### TASK GOAL
Begin with the line containing "The Blender Python" and end with the line containing "12), 'ash_tube', M_BLACKPL, hr)"; set down that block verbatim and nothing else.
- - -
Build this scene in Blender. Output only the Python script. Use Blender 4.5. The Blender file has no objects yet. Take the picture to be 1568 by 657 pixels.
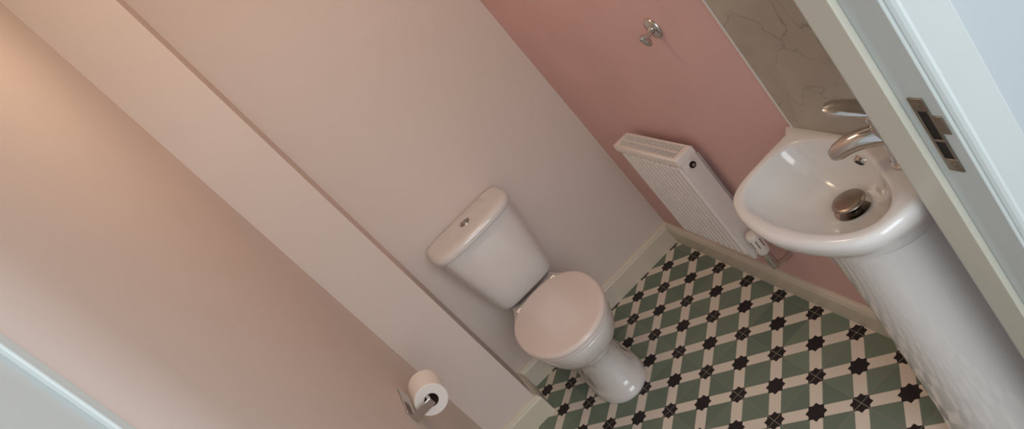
import bpy, bmesh, math
from mathutils import Vector, Matrix
S=bpy.context.scene
S.view_settings.view_transform='Standard'
COL=S.collection
H=1.65
ZOOM=None
def lin(c):
    return tuple((v/255/12.92) if v/255<=0.04045 else ((v/255+0.055)/1.055)**2.4 for v in c)+(1,)
# ---------------- materials
def newmat(name):
    m=bpy.data.materials.new(name); m.use_nodes=True
    nt=m.node_tree; b=nt.nodes['Principled BSDF']
    return m,nt,b
def mat(name,col,rough=0.5,metal=0.0,var=0.0,scale=6.0,bump=0.0,bscale=200,coat=0.0,spec=0.5):
    m,nt,b=newmat(name)
    c=lin(col)
    b.inputs['Roughness'].default_value=rough
    b.inputs['Metallic'].default_value=metal
    b.inputs['Coat Weight'].default_value=coat
    b.inputs['Coat Roughness'].default_value=0.08
    b.inputs['Specular IOR Level'].default_value=spec
    tc=nt.nodes.new('ShaderNodeTexCoord')
    n=nt.nodes.new('ShaderNodeTexNoise'); n.inputs['Scale'].default_value=scale; n.inputs['Detail'].default_value=5
    nt.links.new(tc.outputs['Object'],n.inputs['Vector'])
    r=nt.nodes.new('ShaderNodeValToRGB')
    r.color_ramp.elements[0].position=0.3; r.color_ramp.elements[1].position=0.7
    r.color_ramp.elements[0].color=tuple(v*(1-var) for v in c[:3])+(1,)
    r.color_ramp.elements[1].color=tuple(min(1,v*(1+var)) for v in c[:3])+(1,)
    nt.links.new(n.outputs['Fac'],r.inputs['Fac']); nt.links.new(r.outputs['Color'],b.inputs['Base Color'])
    if bump>0:
        n2=nt.nodes.new('ShaderNodeTexNoise'); n2.inputs['Scale'].default_value=bscale
        nt.links.new(tc.outputs['Object'],n2.inputs['Vector'])
        bp=nt.nodes.new('ShaderNodeBump'); bp.inputs['Strength'].default_value=bump; bp.inputs['Distance'].default_value=0.002
        nt.links.new(n2.outputs['Fac'],bp.inputs['Height']); nt.links.new(bp.outputs['Normal'],b.inputs['Normal'])
    return m
M_wall=mat('pale_pink_paint',(222,208,199),0.75,var=0.02,scale=2,bump=0.15,bscale=120)
M_pink=mat('pink_paint',(219,178,173),0.6,var=0.04,scale=4,bump=0.2,bscale=90)
M_skirt=mat('skirting_gloss_cream',(220,210,192),0.35,var=0.03,scale=8)
M_ceil=mat('ceiling_white',(230,228,222),0.8)
M_frame=mat('frame_white_gloss',(200,206,203),0.3,var=0.015,scale=5,bump=0.08,bscale=30)
M_frame2=mat('frame_cream_gloss',(208,205,190),0.35,var=0.02,scale=5)
M_por=mat('porcelain',(226,221,217),0.12,coat=0.6,var=0.005)
M_seat=mat('seat_plastic',(228,216,209),0.22,coat=0.3,var=0.005)
M_rad=mat('radiator_enamel',(235,228,222),0.3,var=0.005)
M_dark=mat('dark_recess',(18,16,16),0.6)
M_grille=mat('radiator_inside',(80,72,68),0.6)
M_chrome=mat('chrome',(205,203,200),0.1,metal=1.0)
M_chrome2=mat('brushed_metal',(160,150,140),0.3,metal=1.0,var=0.1,scale=30)
M_paper=mat('toilet_paper',(240,232,224),0.95,bump=0.3,bscale=300)
M_card=mat('cardboard_core',(90,70,58),0.9)
M_hallfl=mat('hall_floor_wood',(120,105,90),0.5,var=0.2,scale=12)
M_hall=mat('hall_paint',(180,187,189),0.8)
M_white_trim=mat('tile_edge_trim',(225,215,205),0.3)
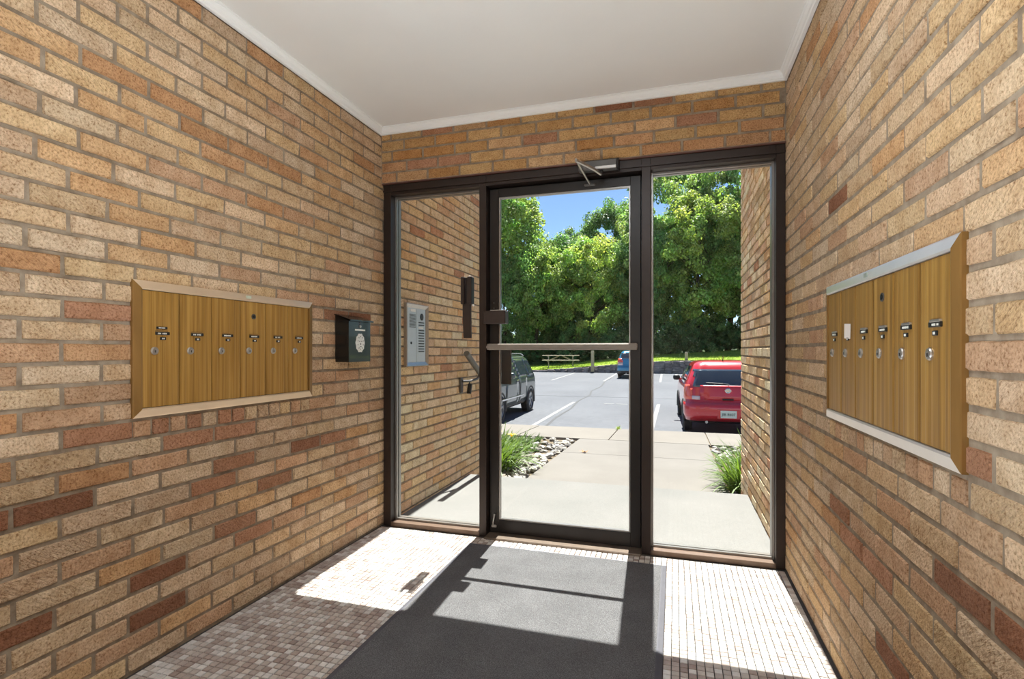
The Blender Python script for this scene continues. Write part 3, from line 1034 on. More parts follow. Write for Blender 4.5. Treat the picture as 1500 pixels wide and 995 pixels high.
for q in range(12):
    z_ = 1.250 - q * .0182
    if q == 2:
        MB().box((XL + .0125, 3.305, z_), (.002, .070, .011)).build('name_card', M_PAPER, f2)
    else:
        MB().box((XL + .0125, 3.312, z_), (.003, .082, .0075)).build('button', M_BLACKPL, f2)

hr = thing('handrail', 'short grey metal handrail on a wall bracket by the porch step', 'handrail', (-1.61, 4.2, .8))
lb(MB().tube([(-1.61, 3.955, 1.035), (-1.61, 4.64, .655)], .024, 14), 'rail', M_STEEL_DK, hr)
lb(MB().tube([(-1.61, 4.262, .845), (-1.618, 4.22, .815), (-1.645, 4.12, .800), (-1.675, 4.03, .803)], .010, 10), 'bracket_arm', M_STEEL_DK, hr)
lb(MB().box((-1.686, 4.03, .770), (.018, .050, .130), ch=.006), 'wall_plate', M_STEEL_DK, hr)
lb(MB().tube([(-1.63, 4.075, .800), (-1.63, 4.075, .775)], .006, 8), 'hanger', M_STEEL_DK, hr)
lb(MB().tube([(-1.63, 4.085, .778), (-1.63, 4.058, .700)], .019, 12), 'ash_tube', M_BLACKPL, hr)

# ------------------------------------------------------------------ outside ground
def zs(y):
    return -.18 - .03 * (y - 4.65)
YS = 4.24
mb = MB(); mb.box(((XL + XR) / 2, (2.93 + YS) / 2, -.135), (XR - XL + .01, YS - 2.93, .25), ch=.006)
structure('floor_porch', mb, M_SLAB, 'pale concrete porch slab outside the door')
def wedge(x0, x1, y0, y1, zf, th, gap=.006):
    m = MB()
    x0 += gap; x1 -= gap; y0 += gap; y1 -= gap
    m.add([(x0, y0, zf(y0)), (x1, y0, zf(y0)), (x1, y1, zf(y1)), (x0, y1, zf(y1)), (x0, y0, zf(y0) - th), (x1, y0, zf(y0) - th), (x1, y1, zf(y1) - th), (x0, y1, zf(y1) - th)],
          [(0, 1, 2, 3), (7, 6, 5, 4), (0, 4, 5, 1), (1, 5, 6, 2), (2, 6, 7, 3), (3, 7, 4, 0)])
    return m
walk = structure('floor_walkway', wedge(-1.375, .445, YS + .01, 7.93, lambda y: zs(y) - .012, .2, .01), M_SOIL, 'concrete walkway leading from the porch to the sidewalk')
for a, b in ((YS + .01, 6.6), (6.6, 7.93)):
    wedge(-1.385, .455, a, b, zs, .1).build('paving_slab', M_WALK, walk)
side = structure('floor_sidewalk', wedge(-12, 9, 7.93, 9.40, lambda y: zs(y) - .015, .3, .02), M_SOIL, 'concrete sidewalk along the parking lot')
xs = [-12, -8.2, -5.3, -2.38, -.95, .48, 3.4, 6.3, 9]
for a, b in zip(xs[:-1], xs[1:]):
    wedge(a, b, 7.94, 9.41, zs, .38, .008).build('paving_slab', M_SIDEWALK, side)
def zl(y):
    return -.72 + .0128 * (y - 12)
lot = structure('ground_parking_lot', wedge(-60, 60, 9.40, 35.2, zl, .3, 0), M_ASPHALT, 'grey asphalt parking lot in front of the trees')
def stripe(name, pts, w, mat, dz=.004):
    m = MB()
    vs, fs = [], []
    for i, (x, y) in enumerate(pts):
        x2, y2 = pts[min(i + 1, len(pts) - 1)]
        x1, y1 = pts[max(i - 1, 0)]
        t = Vector((x2 - x1, y2 - y1)).normalized()
        nx_, ny_ = -t.y * w / 2, t.x * w / 2
        for s_ in (-1, 1):
            vs.append((x + s_ * nx_, y + s_ * ny_, zl(y) + dz))
            vs.append((x + s_ * nx_, y + s_ * ny_, zl(y) - .01))
    for i in range(len(pts) - 1):
        a = 4 * i
        fs += [(a, a + 2, a + 6, a + 4), (a, a + 4, a + 5, a + 1), (a + 2, a + 3, a + 7, a + 6)]
    fs += [(0, 1, 3, 2), (4 * len(pts) - 4, 4 * len(pts) - 2, 4 * len(pts) - 1, 4 * len(pts) - 3)]
    m.add(vs, fs)
    return m.build(name, mat, lot)
for x in (-8.7, -5.95, -3.215, -.515, 2.2, 4.9):
    stripe('parking_stripe', [(x, 9.5), (x + .02, 17.3)], .11, M_STRIPE)
for x in (-14.6, -11.9, -9.1, -6.30, -3.55, -.75, 2.0, 4.8):
    stripe('parking_stripe', [(x + .05, 27.3), (x - .05, 34.6)], .11, M_STRIPE)
for x in (-2.03, -1.62):
    stripe('paint_mark', [(x - .17, 17.05), (x + .17, 17.05)], .10, M_STRIPE)
crack = [(-2.72, 9.5), (-2.86, 11.5), (-2.98, 13.5), (-2.96, 15.5), (-3.12, 17.6), (-3.05, 19.8), (-3.26, 21.5), (-3.18, 24.0), (-3.45, 27.5), (-3.4, 30)]
stripe('tar_crack', crack, .07, M_CRACK, .003)
stripe('tar_crack', [(-30, 19.15), (-6.2, 19.1), (-3.1, 19.2), (.5, 19.1), (20, 19.3)], .05, M_CRACK, .003)
# planting beds
def bed(name, x0, x1, lab):
    m = wedge(x0, x1, YS + .02, 7.92, lambda y: zs(y) - .035, .3, 0)
    return structure(name, m, M_SOIL, lab)
bl = bed('ground_bed_left', -9, -1.39, 'planting bed with white river stones left of the walkway')
brt = bed('ground_bed_right', .46, 7, 'planting bed with white river stones right of the walkway')
import bmesh
ST_ME = []
for s_ in range(5):
    bm = bmesh.new()
    bmesh.ops.create_icosphere(bm, subdivisions=1, radius=.5)
    r = random.Random(50 + s_)
    for v in bm.verts:
        v.co *= r.uniform(.78, 1.18)
        v.co.z *= .6
    me = bpy.data.meshes.new('stone')
    bm.to_mesh(me); bm.free()
    me.materials.append(M_STONE)
    ST_ME.append(me)
SCOL = [rgb(222, 216, 204, .52), rgb(206, 200, 192, .52), rgb(232, 228, 220, .52), rgb(160, 152, 146, .52), rgb(196, 184, 168, .52), rgb(120, 114, 110, .52)]
def stones(par, poly, n, seed):
    r = random.Random(seed)
    k = 0
    while k < n:
        x, y = poly(r)
        s_ = r.uniform(.05, .115)
        o = put('stone', r.choice(ST_ME), par, (x, y, zs(y) - .03 + s_ * .18), (r.uniform(-.4, .4), r.uniform(-.4, .4), r.uniform(0, 6.3)), (s_ * r.uniform(.9, 1.5), s_, s_ * r.uniform(.8, 1.1)))
        o.color = r.choices(SCOL, [5, 4, 4, 4, 3, 4])[0]
        k += 1
def pl_(r):
    y = r.uniform(4.7, 7.85)
    return -1.42 - r.random() ** 1.3 * (.25 + .9 * max(0, (y - 5.0) / 2.9)), y
stones(bl, pl_, 300, 5)
def pr_(r):
    y = r.uniform(4.7, 7.85)
    return .49 + r.random() ** 1.2 * (.6 + .5 * (y - 4.7) / 3), y
stones(brt, pr_, 280, 6)
def clump(name, label, cat, x, y, zb, n, length, spread, seed, tint, flowers=0, group=None, upright=1.0, width=.011):
    r = random.Random(seed)
    t = thing(name, label, cat, (x, y, zb), 0, group)
    m = MB()
    for i in range(n):
        az = r.uniform(0, 6.283)
        L = length * r.uniform(.65, 1.1)
        rr = spread * math.sqrt(r.random())
        bx_, by_ = rr * math.cos(az + r.uniform(-1, 1)), rr * math.sin(az + r.uniform(-1, 1))
        lean = r.uniform(.35, 1.25) / upright
        d = Vector((math.cos(az), math.sin(az), 0))
        sd = Vector((-d.y, d.x, 0))
        vs, fs = [], []
        segs = 5
        for k in range(segs + 1):
            u = k / segs
            an = lean * (.35 + 1.35 * u)
            if k == 0:
                p = Vector((bx_, by_, 0))
            else:
                p = p + (d * math.sin(an) + Vector((0, 0, 1)) * math.cos(an)) * (L / segs)
            w = width * (1 - .9 * u ** 2) * r.uniform(.9, 1.1)
            vs += [p - sd * w, p + sd * w]
        for k in range(segs):
            fs.append((2 * k, 2 * k + 1, 2 * k + 3, 2 * k + 2))
        q = r.uniform(.65, 1.25)
        col = (tint[0] * q, tint[1] * q, tint[2] * q, 1)
        m.add(vs, fs, col)
    o = m.build('foliage', M_BLADE, t, recalc=False)
    o['kind'] = 'stuff'
    for i in range(flowers):
        az = r.uniform(0, 6.283)
        f = MB()
        fx, fy, fz = .8 * spread * math.cos(az) + .1 * math.cos(az), .8 * spread * math.sin(az) - .1, length * r.uniform(.62, .8)
        for k in range(6):
            a = k * 1.047
            f.add([(fx, fy, fz - .02), (fx + .03 * math.cos(a - .4), fy + .03 * math.sin(a - .4), fz + .015), (fx + .06 * math.cos(a), fy + .06 * math.sin(a), fz + .012), (fx + .03 * math.cos(a + .4), fy + .03 * math.sin(a + .4), fz + .015)], [(0, 1, 2, 3)])
        f.build('flower', M_FLOWER, t, recalc=False)
    return t
LG, LG2, LG3 = rgb(104, 130, 58), rgb(92, 122, 52), rgb(80, 104, 42)
clump('daylily', 'arching daylily clump with yellow flowers nearest the porch, left of walkway', 'plant', -1.92, 5.30, zs(5.3) - .03, 330, .50, .26, 1, LG, 3)
clump('daylily', 'second daylily clump behind the first, left planting bed, yellow flowers', 'plant', -2.18, 5.55, zs(5.5) - .03, 300, .50, .28, 2, LG, 3)
clump('daylily', 'outer daylily clump half hidden by the door stile, left bed', 'plant', -2.55, 5.25, zs(5.1) - .03, 250, .50, .26, 3, LG, 2)
clump('grass_tuft', 'mown-looking green grass tuft at the sidewalk corner of left bed', 'plant', -2.35, 7.05, zs(7) - .03, 700, .17, .48, 4, LG3, 0, None, .8, .012)
clump('grass_tuft', 'small grass tuft among the white stones of the left bed', 'plant', -1.98, 6.65, zs(6.6) - .03, 240, .13, .22, 5, LG3, 0, None, .8, .012)
clump('daylily', 'arching daylily clump against the right porch wall by the step', 'plant', .66, 5.14, zs(5.1) - .03, 320, .44, .18, 6, LG, 0)
clump('daylily', 'taller daylily clump behind the other, right bed beside the wall', 'plant', .80, 5.75, zs(5.7) - .03, 280, .50, .20, 7, LG2, 0)
clump('grass_tuft', 'dry green grass tuft behind the stones of the right bed', 'plant', 1.20, 7.2, zs(7.2) - .03, 400, .20, .35, 8, rgb(150, 160, 80), 0, None, .8, .012)
clump('weed', 'tiny weed growing at the far edge of the sidewalk', 'plant', -.93, 9.35, zs(9.35), 20, .08, .03, 9, rgb(150, 170, 60), 0, None, .9, .012)
dl = MB()
r = random.Random(3)
vs = [(0, 0, .010)]
for k in range(9):
    a = k * .7
    q = .09 * (1 if k % 2 else .55)
    vs.append((q * math.cos(a), q * .7 * math.sin(a), .012 + .03 * (k % 2)))
dl.add(vs, [(0, k + 1, (k + 1) % 9 + 1) for k in range(9)])
o = dl.build('fallen_leaf', M_DEADLEAF)
o.location = (-1.10, 6.66, zs(6.66))
o.scale = (.7, .7, .7)
tag(o, 'curled orange dead leaf lying on the concrete walkway', 'leaf')

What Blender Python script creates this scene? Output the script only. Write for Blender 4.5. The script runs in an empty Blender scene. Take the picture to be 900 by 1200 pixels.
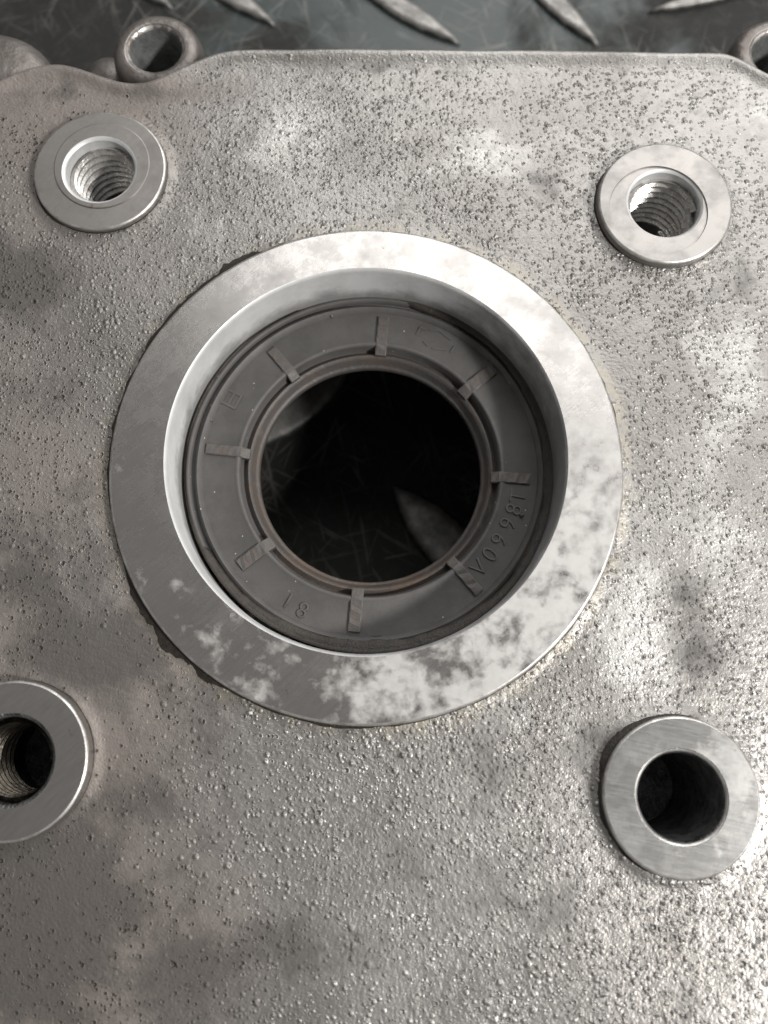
- - -
### RESPONSE TO THIS EXERCISE
The Blender Python script for this scene continues. Write part 3, from line 1034 on. More parts follow. Write for Blender 4.5. Treat the picture as 1500 pixels wide and 995 pixels high.
for q in range(12):
    z_ = 1.250 - q * .0182
    if q == 2:
        MB().box((XL + .0125, 3.305, z_), (.002, .070, .011)).build('name_card', M_PAPER, f2)
    else:
        MB().box((XL + .0125, 3.312, z_), (.003, .082, .0075)).build('button', M_BLACKPL, f2)

hr = thing('handrail', 'short grey metal handrail on a wall bracket by the porch step', 'handrail', (-1.61, 4.2, .8))
lb(MB().tube([(-1.61, 3.955, 1.035), (-1.61, 4.64, .655)], .024, 14), 'rail', M_STEEL_DK, hr)
lb(MB().tube([(-1.61, 4.262, .845), (-1.618, 4.22, .815), (-1.645, 4.12, .800), (-1.675, 4.03, .803)], .010, 10), 'bracket_arm', M_STEEL_DK, hr)
lb(MB().box((-1.686, 4.03, .770), (.018, .050, .130), ch=.006), 'wall_plate', M_STEEL_DK, hr)
lb(MB().tube([(-1.63, 4.075, .800), (-1.63, 4.075, .775)], .006, 8), 'hanger', M_STEEL_DK, hr)
lb(MB().tube([(-1.63, 4.085, .778), (-1.63, 4.058, .700)], .019, 12), 'ash_tube', M_BLACKPL, hr)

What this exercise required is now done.